Happy New Year! Hope the holidays found you and your families all well.
I thought things would have progressed a little more consistently at this point but it's been one battle after another with the tedious. Think you have all the parts?....think again ......and back to trying to find them and wait for them to come in. The devil is still very much in the details.
After getting all of the window regulators rebuilt with new rollers and installing the glass, I find out (the hard way) that the aftermarket rollers are not really the correct ones. The after market rollers are just a plastic wheel very loosely fitted on a rivet. The originals were a two piece design that had a wafer washer in the middle to take out the slack.....and it makes a huge difference on how the windows fit in the channels and ride along the way. I finally found someone who makes them for early Corvettes (and of course, Corvette prices!) so, out the windows came again to re-do all the wheels.
After doing the windows (twice), the door skins went back on (again) and time for the final fitment of the door gaps and fender. Another tedious job but all the work put into adding material to the doors to get the gaps right as well as bringing the surfaces up level with the fenders and quarters to make the car flat.....was alllll worth it.
Thought I had a better picture but this was the only one:
And just for more fun.....the skins came back off to do the final glass adjustments to the weather strips (that was a HUGE job to get it all to fit right and ride ride....glad that part is over). Another good thing about the door skins being removable; I just left them off for now which keeps them from getting scratched while moving around the rest of the car!
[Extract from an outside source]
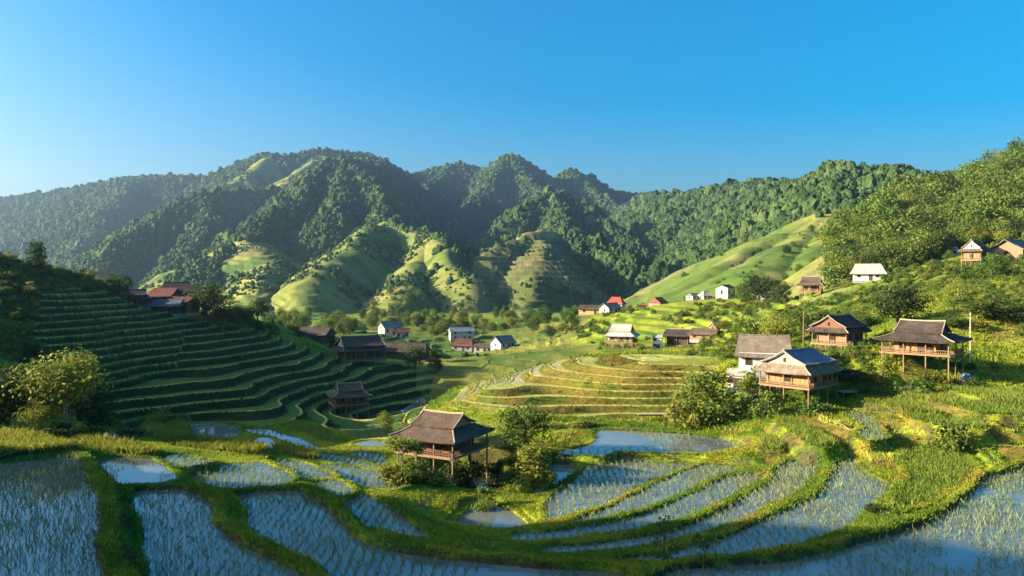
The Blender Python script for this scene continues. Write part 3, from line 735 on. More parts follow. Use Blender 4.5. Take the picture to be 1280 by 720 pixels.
def small_house(name, label, cat, px, Y, yaw, L, W, wall, rise, roof='slate', wmat='white', ov=.4, hip=.0, group=None, win=2, base=None, sink=.5, raise_=0.0, storeys=1, chimney=False):
    """a plain house on the ground: walls with door and windows, a pitched or hipped roof"""
    x = (px - CX) / F * Y; b = gz(x, Y) if base is None else base
    root = empty(name, (x, Y, b), R(yaw)); tag(root, label, cat, group)
    wb = MB(); wb.box(-L / 2, L / 2, -W / 2, W / 2, -sink, wall + raise_)
    if not hip:
        for s_ in (-1, 1): wb.tri((s_ * L / 2, -W / 2, wall + raise_ + .002), (s_ * L / 2, W / 2, wall + raise_ + .002), (s_ * L / 2, 0, wall + raise_ + rise * .96))
    wb.build('wall', M[wmat], root)
    wl = wall + raise_
    ft = MB(); ft.box(-L / 2 - .06, L / 2 + .06, -W / 2 - .06, W / 2 + .06, -sink, .18); ft.build('plinth', M['stone'], root)
    a, c = L / 2 + ov, W / 2 + ov; dz = rise * ov / (W / 2); rl = a * (1 - hip)
    rm = MB(); slope(rm, (-a, -c, wl - dz), (a, -c, wl - dz), (rl, 0, wl + rise), (-rl, 0, wl + rise), 4, 6, .06); slope(rm, (a, c, wl - dz), (-a, c, wl - dz), (-rl, 0, wl + rise), (rl, 0, wl + rise), 4, 6, .06)
    if hip:
        slope(rm, (a, -c, wl - dz), (a, c, wl - dz), (rl, .01, wl + rise), (rl, -.01, wl + rise), 4, 4, .06); slope(rm, (-a, c, wl - dz), (-a, -c, wl - dz), (-rl, -.01, wl + rise), (-rl, .01, wl + rise), 4, 4, .06)
    ro = rm.build('roof', M[roof], root, False, .12)
    MB().tube([(-rl - .03, 0, wl + rise + .03), (0, 0, wl + rise), (rl + .03, 0, wl + rise + .03)], .09, 6).build('ridge_cap', M[roof], ro)
    st_h = wl / storeys
    opening(root, L * .08, -W / 2, .05, .8, min(1.7, st_h * .72), 0, 'door', M['wood_dark'], M['wood'])
    for s_ in range(storeys):
        for k in range(win): opening(root, (-L / 2) + L * (.2 if k == 0 else .8 if k == 1 else .5), -W / 2, s_ * st_h + st_h * .42, .7, st_h * .36, 0, 'window', M['dark_open'], M['wood_red'])
        opening(root, -L / 2, 0, s_ * st_h + st_h * .42, .7, st_h * .36, 2, 'window', M['dark_open'], M['wood_red'])
        opening(root, L / 2, 0, s_ * st_h + st_h * .42, .7, st_h * .36, 3, 'window', M['dark_open'], M['wood_red'])
    return root

GH = 'houses of the mountain village'
stilt_house('stilt_house', 'thatched stilt house on tall posts above the dark pond in the valley', 'stilt house', 553, 69.7, -28, 5.9, 6.0, 3.35, 1.35, .75, .95, .62, .5, .48,
            roof='thatch', wmat='wood_red', base=-18.8, xy=(-6.2, 69.7), inset=(1.3, .4, .9, 1.3), front_open=True)
stilt_house('stilt_house', 'small dark brown stilt hut standing among the shaded curved terraces', 'stilt house', 436, 128, 24, 5.6, 4.6, 1.5, 1.25, .75, 1.1, .6, .55, .5, roof='thatch', wmat='wood_red', inset=(.4, .4, .5, .5), base=-22.4)
h3 = stilt_house('stilt_house', 'golden plank stilt house with weathered thatch skirt, beside the big round bush', 'stilt house', 998, 87.6, 42, 6.7, 5.9, 2.2, 1.45, .9, 1.35, .86, .70, .5,
            roof='thatch_grey', roof2='blue_roof', wmat='wood_orange', inset=(.35, .35, .9, .4), gable='wood_pale')
small_house('village_house', 'white walled house with long grey thatch roof behind the golden plank house', 'house', 955, 95.5, -20, 5.7, 4.4, 2.5, 2.0, 'thatch_grey', 'white', .55, .12, win=2)
small_house('lean_to_shed', 'small white lean-to shed at the end of the long white walled house', 'shed', 921, 95.3, -20, 1.9, 2.6, 1.7, .5, 'pale_roof', 'white', .15, 0, win=1)
stilt_house('stilt_house', 'dark tiled stilt house with brown gable behind the golden plank house', 'stilt house', 1049, 108, 40, 5.8, 5.0, 1.9, 1.6, .6, 1.5, .9, .78, .55, roof='thatch_dark', wmat='wood', inset=(.4, .4, .8, .4), gable='wood_red', ridge='wood_pale')
stilt_house('stilt_house', 'open stilt house with wide dark shingle roof and long veranda, beside the utility pole', 'stilt house', 1153, 92, -44, 7.3, 6.0, 2.25, 1.5, .75, 1.3, .56, .48, .75, roof='thatch_dark', wmat='wood_orange', inset=(.75, .6, 1.2, 1.6), gable='wood_dark', ridge='wood_pale')
stilt_house('stilt_house', 'pale grey roofed stilt house with white lower walls above the sunlit fan terraces', 'stilt house', 777, 178, -22, 6.2, 5.0, 1.5, 1.3, .9, 1.5, .66, .62, .6, roof='pale_roof', wmat='cream', inset=(.5, .3, .3, .4))
stilt_house('stilt_house', 'dark upswept roofed hut above the sunlit fan terraces', 'stilt house', 848, 178, -25, 5.2, 4.0, .6, 2.2, .5, .8, .8, .7, .9, roof='thatch_dark', wmat='wood_dark', rail=False, inset=(.3, .3, .3, .3), win=1)
small_house('open_shed', 'low brown shed with sagging roof beside the dark upswept hut', 'shed', 881, 172, -35, 5.6, 3.6, 1.7, .9, 'thatch', 'wood', .6, .1, win=1)
small_house('outbuilding', 'small white two storey outbuilding between pale house and dark hut', 'outbuilding', 822, 177, -15, 2.0, 1.8, 2.7, .4, 'pale_roof', 'white', .2, 0, win=1, storeys=2)
small_house('village_shed', 'tiny white roofed shed half hidden in trees above the brown shed', 'shed', 896, 185, 30, 2.6, 2.0, 1.3, .8, 'pale_roof', 'wood', .3)
small_house('village_house', 'long low yellow walled house with dark roof on the hill edge', 'house', 742, 292, -12, 11, 5, 2.4, 1.2, 'thatch_dark', 'yellow', .6, .1, win=2)
small_house('village_house', 'dark roofed house with cream gable below the red roofed house', 'house', 763, 284, 35, 6.0, 5.0, 2.0, 1.6, 'slate', 'cream', .5)
small_house('village_house', 'bright red roofed house on the hill edge beside the dark valley', 'house', 770, 302, -25, 6.2, 5.2, 2.3, 2.3, 'red_roof', 'white', .5, .5, raise_=2.2)
small_house('village_house', 'rose walled gable house with dark roof at the foot of the grassy hill', 'house', 823, 300, 52, 6.5, 5, 2.6, 1.9, 'rust_roof', 'plaster_red', .3, .1, raise_=2.0)
small_house('village_house', 'low rust roofed house next to the rose walled gable house', 'house', 806, 303, -20, 5.2, 4.2, 1.7, 1.1, 'rust_roof', 'plaster_red', .4, raise_=2.0)
small_house('barn', 'plain cream barn block standing alone on the sunny hillside', 'barn', 907, 280, 48, 6.0, 4.6, 4.0, 1.0, 'wood_dark', 'cream', .25)
small_house('hillside_shed', 'low dark shed with white front left of the cream barn', 'shed', 868, 286, 30, 5.0, 3.5, 1.6, .8, 'slate', 'white', .3, .2)
small_house('hillside_shed', 'small domed thatch shed just left of the cream barn', 'shed', 882, 284, 20, 4.2, 3.6, 1.5, 1.5, 'pale_roof', 'cream', .3, .6)
stilt_house('stilt_house', 'open timber pavilion hut with brown roof throwing a long shadow on the slope', 'stilt house', 1014, 204, -30, 5.2, 4.2, 1.5, 1.7, .7, 1.4, .7, .62, .7, roof='thatch', wmat='wood_orange', inset=(.7, .7, .8, .8))
small_house('village_house', 'pale roofed white house high on the green hillside', 'house', 1085, 195, -24, 7.0, 5.0, 2.4, 1.9, 'pale_roof', 'white', .8, .3, win=2)
stilt_house('stilt_house', 'tall thatched gable hut high on the hill beside the long brown house', 'stilt house', 1219, 169, 38, 4.4, 4.0, 1.2, 1.9, .6, 1.8, .8, .7, .5, roof='thatch', wmat='wood', gable='white', inset=(.4, .3, .4, .4))
small_house('village_house', 'long brown gable house with grey metal roof high on the hill', 'house', 1268, 172, 38, 9.5, 6.5, 2.3, 2.0, 'slate', 'wood', .7, 0, win=2)
small_house('village_house', 'tiny white house below the forest edge high on the hill', 'house', 1183, 225, -10, 5.2, 3.6, 2.0, 1.0, 'pale_roof', 'white', .3)
small_house('village_shed', 'small white shed by the dark round tree on the grassy slope', 'shed', 958, 255, -15, 3.6, 2.4, 1.6, .6, 'pale_roof', 'white', .3)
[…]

When I had originally pulled the front trim off the car, I rebuilt and polished/ painted everything before wrapping it up in brown paper and storing it in bins. At this point, I thought I would just be un-wrapping everything and putting the front end back together....nope. What I forgot was that about 90% of the original hardware didn't hold this together. I had everything in there from machine screws to sheet rock screws to body bolts holding it all together originally. went back through the original body manual and figured out all the original hardware so I could put it together correctly.
Again, not much is made for this car aftermarket wise. My front chrome was in pretty decent shape outside of some usual pitting and wear and tear. I cleaned up all the chrome (I use 0000 steel wool and Mother's Mag Polish) and re-sprayed the dull aluminum in-between the grills. What I also forgot about was some of the broken cast pieces that I said would fix at a later time.....well; now it's later.
The headlight assemblies are pot metal and have stud mounts in the back that attach to the inner fender well. They are notorious for snapping off as there is not much supporting them. I had originally tried re-attaching them with JB weld but realized that not only did I not grind the chrome off first but there was not much support there for them to begin with (they snapped off again pretty easily).
Wanted to try and re-assemble with Muggy Weld but didn't want to chance ruining the chrome with the heat and have to get them plated. I improvised with some stainless washers for where the base broke off, aluminum angles for support with machine screws, ground off the chrome and back to the JB weld. It's not pretty but it's working well and mostly hidden behind the grill.
Still waiting for more hardware to arrive so haven't been able to get the front end assembled just yet.....
Switching gears to the rear window- there's a heavy pot metal ribbed molding that runs along the bottom of the window. It has studs that go through the body and held on with cut-nuts......for the life of me, I cannot understand the use of cut-nuts on pot metal. One little turn and the pot metal is stripped and your screwed....literally.
Got pretty luck on this molding, however. The studs were about 1/4 inch diameter and tampered at the end slight. Perfect fit for a 1/4-20 tap! I used some cutting fluid and gently cut the studs (hoping the studs would not snap off in the process). Boom! worked great and left a small shoulder at the base for going through the sheet metal (shown with a bead of dum-dum prior to assembly).
I used a thick stainless steel spacer washer for the base (to clear the shoulder and provide support agains the body when assembling) as well as a stainless barrel nut to spread the stress over the entire stud when tightening.
The molding went on flawlessly. The nuts also gave me just a little more torque to suck the molding into the body and squeeze the dum-dum tight. Would not have been able to do that with the original cut-nuts.
And it's pictures like this that keep me staring at the car and not getting more done!